The freeholder, the Phillimore Estate, granted a long lease of the property in 1929, with further underleases granted out of that headlease. By 1969, most flats in the building were let under short, 3-year tenancies. Also in 1969, Campden Hill Gate and Sheldrake Place were demised under a long lease to CHG’s predecessor in title. The 1969 headlease reserved rights to the Phillimore Estate, including “all other easements quasi-easements and rights belonging to or enjoyed by any adjoining or neighbouring premises”, and DBH argued that such rights included car parking rights for residents of the property.

Over subsequent years, parking was a continual issue. A leasehold restructure in 1974 saw a new headlease granted, which DBH argued granted car parking rights on Sheldrake Place East to the head lessee although the Phillimore Estate – the freeholder of DBH – had reserved such rights to itself in 1969. DBH argued that either:

  1. If the 1969 reservation of rights created a legal easement in favour of DBH, the 1974 headlease granted the benefit of that easement to the new head lessee; or
  2. If no legal easement existed by 1974, one was created by s.62(2) of the Law of Property Act 1925.

CHG did not agree, stating that the 1974 headlease expressly carved out rights which were not to be passed on, which included – it argued – the right to park. The County Court found that car parking rights were reserved to the Phillimore Estate in 1969, stating that a legal easement existed which was then passed on under the 1974 headlease. The County Court stated that the right was not carved out in the 1974 headlease. As rights available to the then-head lessee were capable of being passed onto the current leaseholders of DBH, it fell that they enjoyed car parking rights on the road.

The decision

The High Court allowed the appeal, finding that car parking rights were not enjoyed by DBH. CHG argued that:

  1. The County Court’s analysis of the 1969 parking arrangements was incorrect;
  2. The County Court mis-applied Newman v Jones [1982], which stated that a right for a dominant owner to park in the same space could not be an easement, although a general easement to park on a piece of land could exist; and
  3. The County Court was wrong to find that the benefit of rights to park was passed on by Phillimore Estate under the 1974 headlease.

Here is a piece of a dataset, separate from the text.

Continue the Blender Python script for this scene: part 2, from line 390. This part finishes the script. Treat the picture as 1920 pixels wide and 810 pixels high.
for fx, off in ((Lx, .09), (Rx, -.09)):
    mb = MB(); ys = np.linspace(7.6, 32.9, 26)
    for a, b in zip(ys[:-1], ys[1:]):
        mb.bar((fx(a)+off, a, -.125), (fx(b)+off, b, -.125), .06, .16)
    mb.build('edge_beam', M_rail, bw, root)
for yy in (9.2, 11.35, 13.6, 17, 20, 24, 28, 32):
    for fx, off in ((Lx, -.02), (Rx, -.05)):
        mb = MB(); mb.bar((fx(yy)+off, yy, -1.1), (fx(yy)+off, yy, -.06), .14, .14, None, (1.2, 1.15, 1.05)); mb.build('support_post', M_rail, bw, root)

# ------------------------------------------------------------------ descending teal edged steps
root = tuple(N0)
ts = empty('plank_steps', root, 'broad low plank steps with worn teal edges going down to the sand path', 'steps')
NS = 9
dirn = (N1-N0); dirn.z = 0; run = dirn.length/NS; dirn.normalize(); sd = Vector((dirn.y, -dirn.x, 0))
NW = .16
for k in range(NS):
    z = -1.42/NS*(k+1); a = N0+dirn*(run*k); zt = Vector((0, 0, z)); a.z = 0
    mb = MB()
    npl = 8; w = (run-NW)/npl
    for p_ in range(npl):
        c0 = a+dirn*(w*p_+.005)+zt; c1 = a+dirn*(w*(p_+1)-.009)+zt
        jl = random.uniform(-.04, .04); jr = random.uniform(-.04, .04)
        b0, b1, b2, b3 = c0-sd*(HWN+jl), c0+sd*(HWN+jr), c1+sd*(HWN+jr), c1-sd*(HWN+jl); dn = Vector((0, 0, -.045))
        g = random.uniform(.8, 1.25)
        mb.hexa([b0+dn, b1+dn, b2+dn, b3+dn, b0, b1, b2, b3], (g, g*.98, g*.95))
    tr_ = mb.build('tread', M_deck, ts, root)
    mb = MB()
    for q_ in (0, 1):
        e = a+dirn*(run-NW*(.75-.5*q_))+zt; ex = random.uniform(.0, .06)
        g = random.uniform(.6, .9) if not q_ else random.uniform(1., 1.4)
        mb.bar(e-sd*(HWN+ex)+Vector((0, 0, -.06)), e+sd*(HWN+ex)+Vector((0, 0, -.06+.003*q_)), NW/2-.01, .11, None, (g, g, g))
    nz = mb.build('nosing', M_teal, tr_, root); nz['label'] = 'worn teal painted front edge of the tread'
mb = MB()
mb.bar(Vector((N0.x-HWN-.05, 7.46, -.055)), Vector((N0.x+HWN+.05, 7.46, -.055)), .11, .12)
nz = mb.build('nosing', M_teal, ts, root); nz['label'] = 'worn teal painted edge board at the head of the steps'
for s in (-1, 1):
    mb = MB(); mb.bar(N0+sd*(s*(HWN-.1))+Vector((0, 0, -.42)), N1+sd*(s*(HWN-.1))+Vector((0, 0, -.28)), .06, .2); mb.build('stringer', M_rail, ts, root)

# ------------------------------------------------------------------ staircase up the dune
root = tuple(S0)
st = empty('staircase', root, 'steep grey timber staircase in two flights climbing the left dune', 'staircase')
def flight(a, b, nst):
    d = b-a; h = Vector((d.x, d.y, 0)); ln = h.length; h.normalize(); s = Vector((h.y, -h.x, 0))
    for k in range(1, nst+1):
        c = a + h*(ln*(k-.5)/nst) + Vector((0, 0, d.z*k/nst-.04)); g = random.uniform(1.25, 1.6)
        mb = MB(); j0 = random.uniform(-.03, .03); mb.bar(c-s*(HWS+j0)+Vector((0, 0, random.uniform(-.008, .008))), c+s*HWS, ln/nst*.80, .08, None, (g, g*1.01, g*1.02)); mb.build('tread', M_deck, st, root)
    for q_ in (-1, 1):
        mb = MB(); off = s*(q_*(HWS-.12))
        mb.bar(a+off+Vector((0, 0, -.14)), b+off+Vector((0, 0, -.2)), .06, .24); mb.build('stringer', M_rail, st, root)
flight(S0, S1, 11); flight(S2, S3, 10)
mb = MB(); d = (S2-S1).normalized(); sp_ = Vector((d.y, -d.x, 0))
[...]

Although the County Court had correctly found that car park rights existing in 1969 could be characterised as a legal easement, and the interpretation of the carve-out provisions was generally correct, the court had erred in finding that the easement was not captured by the second part of the carve-out provisions. The High Court found that the easement was captured by the carve-out; it was not considered as falling within the 1974 headlease demise, such that rights therefore remained with the Phillimore Estate and were not capable of being passed onto DBH.

Advice and action for landlords

This decision turns on the modern interpretation of documentation over 50 years old in some cases, in the context of a long history of parking issues at the property.

The High Court allowed the appeal based on the ‘ordinary and natural meaning’ of the words of the carve-out provision, finding that rights to park did fall within the carve-out and were therefore excluded from the 1974 demise. Although technical in its nature, this decision is a timely reminder that courts will look to the ‘ordinary and natural meaning’ of a provision even when documents were completed many years ago; the court referenced  Arnold v Britton [2015] in its judgment, a leading authority on interpretation.

The High Court allowed the appeal, finding that the easement did not fall within the 1974 headlease demise, such that rights therefore remained with the Phillimore Estate and were not capable of being passed onto current leaseholders of DBH.